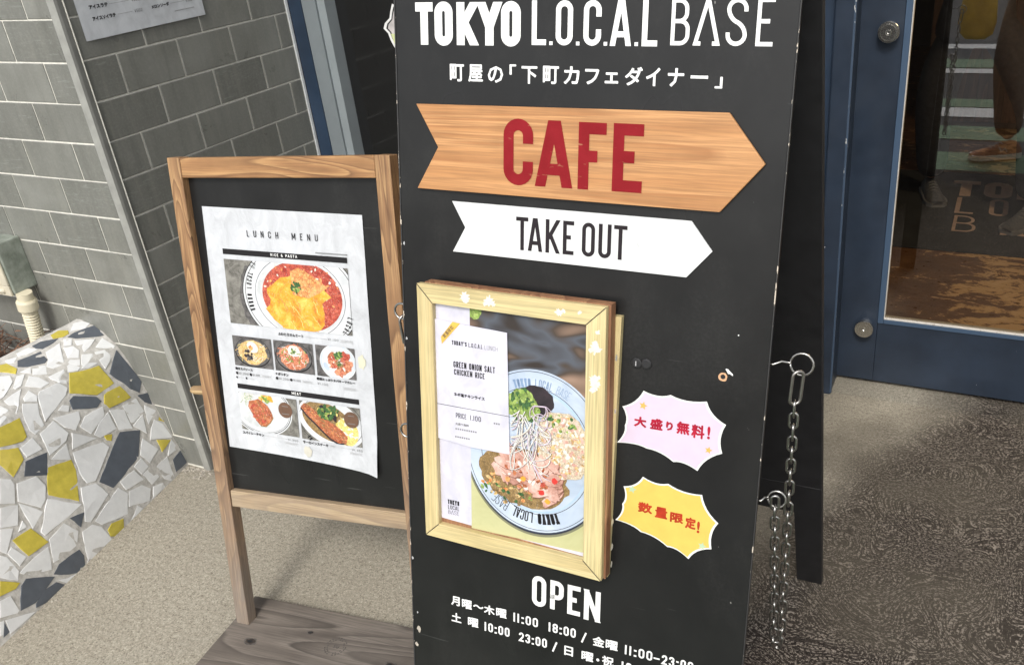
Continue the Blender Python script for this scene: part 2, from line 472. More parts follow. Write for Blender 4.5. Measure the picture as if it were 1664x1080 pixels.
def tile_mat(name, c0, c1):
    b = NB(name, 0.42)
    v = b.add3(b.obj(), b.comb(b.math('MULTIPLY', b.rnd(), 9.0), b.math('MULTIPLY', b.rnd(), 4.0), b.math('MULTIPLY', b.rnd(), 7.0)))
    cl = b.noise(v, 7, 4, 0.55, 0.8)
    c = b.mix(b.ramp(cl, [(0.3, 0.0), (0.7, 1.0)]), c0, c1)
    c = b.mix(b.math('MULTIPLY', b.rnd(), 0.6), c, tuple(x * 0.74 for x in c0))
    fine = b.noise(v, 160, 3, 0.6)
    c = b.mix(b.ramp(fine, [(0.45, 0.0), (0.75, 0.22)]), c, tuple(min(1, x * 1.5) for x in c1))
    scr = b.noise(b.map(v, (1, 1, 7), rot=(0.3, 0.5, 0.2)), 16, 5, 0.7, 1.6)
    sel = b.ramp(b.rnd(), [(0.80, 0.0), (0.86, 1.0)])
    c = b.mix(b.math('MULTIPLY', b.ramp(scr, [(0.56, 0.0), (0.72, 0.6)]), sel), c, (0.34, 0.37, 0.33))
    wv = b.world(); stk = b.noise(b.map(wv, (9, 9, 0.8)), 4, 4, 0.65)
    c = b.mix(b.ramp(stk, [(0.50, 0.0), (0.72, 0.30)]), c, (0.30, 0.295, 0.25))
    c = b.mix(b.ramp(stk, [(0.28, 0.28), (0.45, 0.0)]), c, (0.085, 0.083, 0.070))
    b.color(c); b.rough(b.ramp(cl, [(0.3, 0.26), (0.7, 0.44)]))
    b.bump(b.noise(v, 40, 2), 0.06, 0.002)
    return b.m
TILE = tile_mat('grey_tile', (0.183, 0.184, 0.163), (0.235, 0.236, 0.212))
TILE2 = tile_mat('grey_tile_reveal', (0.183, 0.184, 0.163), (0.235, 0.236, 0.212))
GROUTW = plain('wall_grout', (0.74, 0.72, 0.64), 0.9, 0.12, 70)
TRIM = plain('corner_trim', (0.30, 0.30, 0.275), 0.5, 0.14, 22)

def paint_mat(name, c, rough, chip=(0.75, 0.75, 0.72), thr=0.73, smudge=0.30):
    b = NB(name, rough)
    v = b.obj()
    nz = b.noise(v, 5, 4, 0.6)
    cc = b.ramp(nz, [(0.3, tuple(x * (1 - smudge) for x in c)), (0.7, tuple(x * (1 + smudge) for x in c))])
    ch = b.noise(v, 85, 2, 0.5)
    b.color(b.mix(b.ramp(ch, [(thr, 0.0), (thr + 0.012, 1.0)]), cc, chip))
    b.rough(b.ramp(b.noise(v, 9, 5, 0.65), [(0.3, rough - 0.1), (0.7, rough + 0.12)]))
    b.bump(b.noise(v, 220, 2), 0.05, 0.001)
    return b.m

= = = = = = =

DIRECTIONS FOR THIS TASK:
All the material shown above is to be copied exactly, with no pictures carried over.

RESULT FOR THIS TASK:
Continue the Blender Python script for this scene: part 2, from line 472. More parts follow. Write for Blender 4.5. Measure the picture as if it were 1664x1080 pixels.
def tile_mat(name, c0, c1):
    b = NB(name, 0.42)
    v = b.add3(b.obj(), b.comb(b.math('MULTIPLY', b.rnd(), 9.0), b.math('MULTIPLY', b.rnd(), 4.0), b.math('MULTIPLY', b.rnd(), 7.0)))
    cl = b.noise(v, 7, 4, 0.55, 0.8)
    c = b.mix(b.ramp(cl, [(0.3, 0.0), (0.7, 1.0)]), c0, c1)
    c = b.mix(b.math('MULTIPLY', b.rnd(), 0.6), c, tuple(x * 0.74 for x in c0))
    fine = b.noise(v, 160, 3, 0.6)
    c = b.mix(b.ramp(fine, [(0.45, 0.0), (0.75, 0.22)]), c, tuple(min(1, x * 1.5) for x in c1))
    scr = b.noise(b.map(v, (1, 1, 7), rot=(0.3, 0.5, 0.2)), 16, 5, 0.7, 1.6)
    sel = b.ramp(b.rnd(), [(0.80, 0.0), (0.86, 1.0)])
    c = b.mix(b.math('MULTIPLY', b.ramp(scr, [(0.56, 0.0), (0.72, 0.6)]), sel), c, (0.34, 0.37, 0.33))
    wv = b.world(); stk = b.noise(b.map(wv, (9, 9, 0.8)), 4, 4, 0.65)
    c = b.mix(b.ramp(stk, [(0.50, 0.0), (0.72, 0.30)]), c, (0.30, 0.295, 0.25))
    c = b.mix(b.ramp(stk, [(0.28, 0.28), (0.45, 0.0)]), c, (0.085, 0.083, 0.070))
    b.color(c); b.rough(b.ramp(cl, [(0.3, 0.26), (0.7, 0.44)]))
    b.bump(b.noise(v, 40, 2), 0.06, 0.002)
    return b.m
TILE = tile_mat('grey_tile', (0.183, 0.184, 0.163), (0.235, 0.236, 0.212))
TILE2 = tile_mat('grey_tile_reveal', (0.183, 0.184, 0.163), (0.235, 0.236, 0.212))
GROUTW = plain('wall_grout', (0.74, 0.72, 0.64), 0.9, 0.12, 70)
TRIM = plain('corner_trim', (0.30, 0.30, 0.275), 0.5, 0.14, 22)

def paint_mat(name, c, rough, chip=(0.75, 0.75, 0.72), thr=0.73, smudge=0.30):
    b = NB(name, rough)
    v = b.obj()
    nz = b.noise(v, 5, 4, 0.6)
    cc = b.ramp(nz, [(0.3, tuple(x * (1 - smudge) for x in c)), (0.7, tuple(x * (1 + smudge) for x in c))])
    ch = b.noise(v, 85, 2, 0.5)
    b.color(b.mix(b.ramp(ch, [(thr, 0.0), (thr + 0.012, 1.0)]), cc, chip))
    b.rough(b.ramp(b.noise(v, 9, 5, 0.65), [(0.3, rough - 0.1), (0.7, rough + 0.12)]))
    b.bump(b.noise(v, 220, 2), 0.05, 0.001)
    return b.m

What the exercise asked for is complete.